This evening at the Museum of Contemporary Canadian Art in Toronto, Montreal artist Raphaëlle de Groot was announced winner of the $50,000 Sobey Art Award.
She succeeded in a tight field of other finalists, including Gareth Moore, whose recent Karlsaue Park installation at dOCUMENTA (13) was well noted in the international press; Jason de Haan, who recently started an MFA at Bard College in upstate New York; Eleanor King, who wowed many Sobey exhibition viewers with her towering sculptures consisting of hundreds of vinyl records and dozens of drums; and Derek Sullivan, whose work is currently featured at the Canadian Biennial in Ottawa. Each of the runners-up this year also receive $5,000 in prize money.
The prize decision was made by the Sobey curatorial panel consisting of Art Gallery of Nova Scotia curator David Diviney, Galerie de l’UQAM director Louise Déry, MOCCA artistic director David Liss, Southern Alberta Art Gallery curator Ryan Doherty, and Vancouver Art Gallery senior curator Bruce Grenville.

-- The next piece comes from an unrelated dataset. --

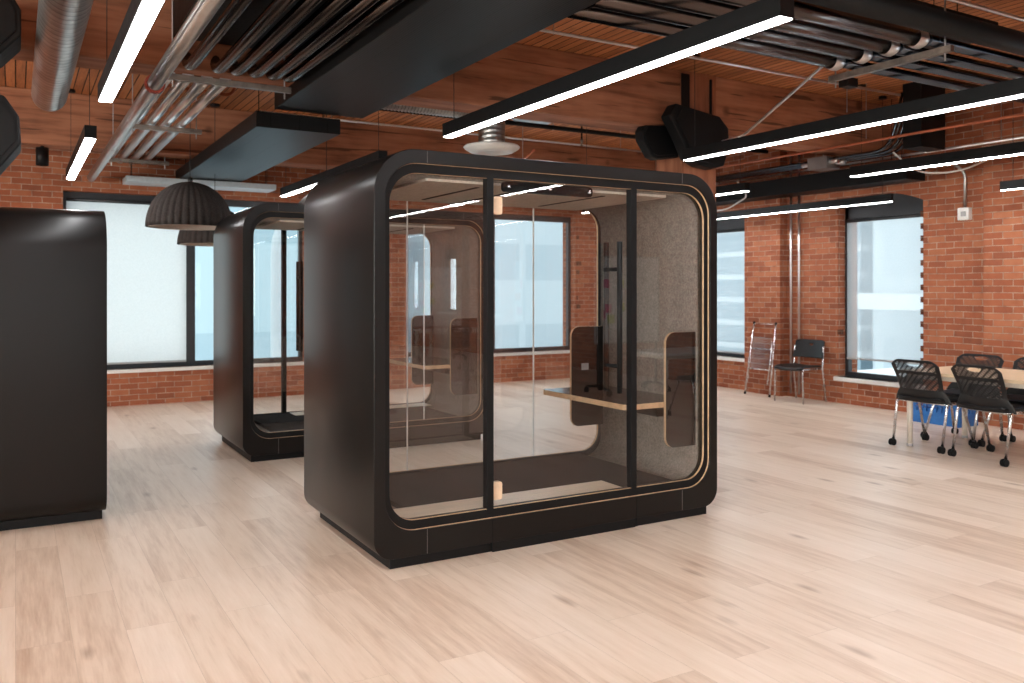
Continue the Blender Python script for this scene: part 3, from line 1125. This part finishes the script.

In a statement, the panel praised de Groot’s tendency to work “outside of the conventional art world… Through her practice, we are called on to be active witnesses, intrigued by what we see, disturbed by what we discover of ourselves and by what is revealed to us in this encounter with art and the artist in the present.”
In 2008, de Groot was also a finalist for the Sobey Art Award; Tim Lee won that year. Her work has been included in the 2008 Quebec Triennial, the 2010 exhibition “Femmes artistes” at the Musée national des beaux-arts du Québec, and the 2012 exhibition “Archi-Féministes” at Centre Optica. She also won the 2006 Prix Pierre-Ayot and the 2011 Prix Graff.
The announcement of de Groot as winner of the 2012 prize makes her the fourth l’Université de Québec à Montréal alumnus to have won the award, which began in 2002. (The other UQAM-alumni winners were David Altmejd in 2009, Michel de Broin in 2007, and Jean-Pierre Gauthier in 2004.)
A 2012 Sobey Art Award shortlist exhibition will remain on view at MOCCA until December 30, 2012.